Now, due to the oscillatory nature of $(\sin x)^k$ for $k$ is odd, you should be able to show that all those terms integrate to something that converges as $b \to \infty$ for any $p > 0$. (This is basically an integral version of the alternating series test.)

However, you have the problem with the terms where $k$ is even. Each of those terms contribute an integrand that is signed (negative). So as long as any of those terms diverge in integral, the original integral must diverge.

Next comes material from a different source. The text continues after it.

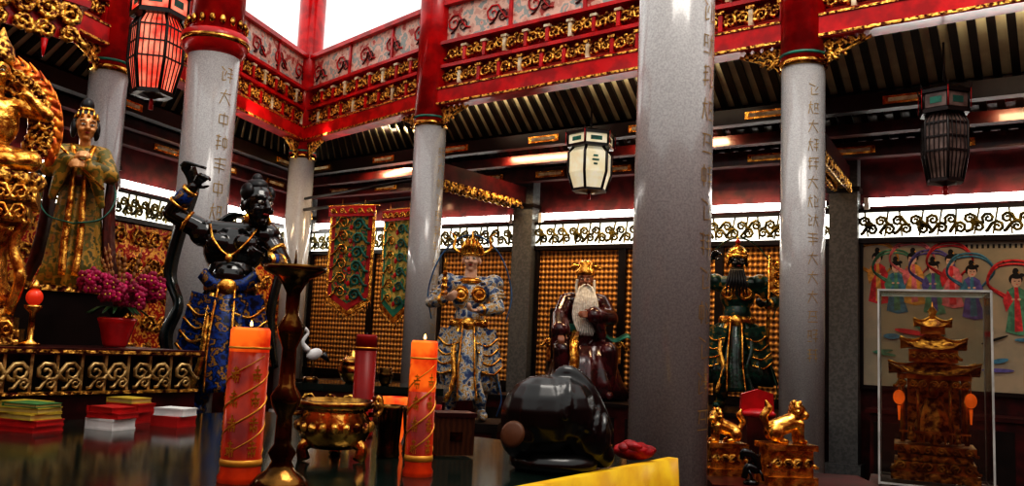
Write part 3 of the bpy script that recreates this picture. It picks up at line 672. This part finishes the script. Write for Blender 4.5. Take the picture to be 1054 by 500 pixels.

The term $S^2$ in particular concerns the integral

$$ \int \frac{\sin^2(x)}{x^{2p}} ~\mathrm{d}x $$

which you can bound below by the series $\sum j^{-2p}$, and hence diverges whenever $2p \leq 1$.

Answer 2

Due to $$\lim_{x\to0^+}\frac{\sin x}{x^p+\sin x}=\lim_{x\to0^+}\frac{\frac{\sin x}x}{x^{p-1}+\frac{\sin x}x}= \begin{cases} 0,& 0<p<1\\ \frac12,& p=1\\ 1,& p>1 \end{cases}, $$ the point $0$ is a continuous point for the function $\frac{\sin x}{x^p+\sin x}(p>0)$. So we consider the improper integral $$\int_{1}^{\infty}\frac{\sin x}{x^p+\sin x}dx.$$ Note that: $$\frac {\sin x}{x^p+\sin x} =\frac{\sin x}{x^p}-\frac{\sin^2x}{x^p(x^p+\sin x)}.$$ $$\int_1^{\infty}\frac {\sin x}{x^p} \, \mathrm{d}x\ \mbox{converges}\iff p>0,$$ and $$\int_1^{\infty}\frac{\sin^2x}{x^p(x^p+\sin x)}dx\ \mbox{converges}\iff p>\frac{1}{2}.$$ $\textbf{Proof}$: $$0\leq\frac{\sin^2x}{x^p(x^p+\sin x)}\leq\frac{1}{x^p(x^p+\sin x)}\sim\frac{1}{x^{2p}},$$ and $$\int_1^{\infty}\frac {1}{x^{2p}} \, \mathrm{d}x\ \mbox{converges}\iff p>\frac{1}{2}.$$

On the other hand, when $0<p\leq\frac12,$ $$\int_1^{\infty}\frac{\sin^2x}{x^p(x^p+\sin x)}dx\ \mbox{is not convergent}.$$ Proof as follows: $$\frac{\sin^2x}{x^p(x^p+\sin x)}\geq\frac{\sin^2x}{x^p(x^p+1)}\geq\frac{\sin^2x}{2x^{2p}}=\frac{1}{4x^{2p}}-\frac{\cos(2x)}{4x^{2p}},$$ $$\int_1^{\infty}\frac {1}{x^{2p}}dx\ \mbox{is not convergent for}\ 0<p\leq \frac12,$$ and Dirichlet's test implies $$\int_1^{\infty}\frac{\cos(2x)}{4x^{2p}}dx\ \mbox{is convergent for}\ 0<p\leq \frac12.$$

So, your integral converges if and only if $a>\frac12$.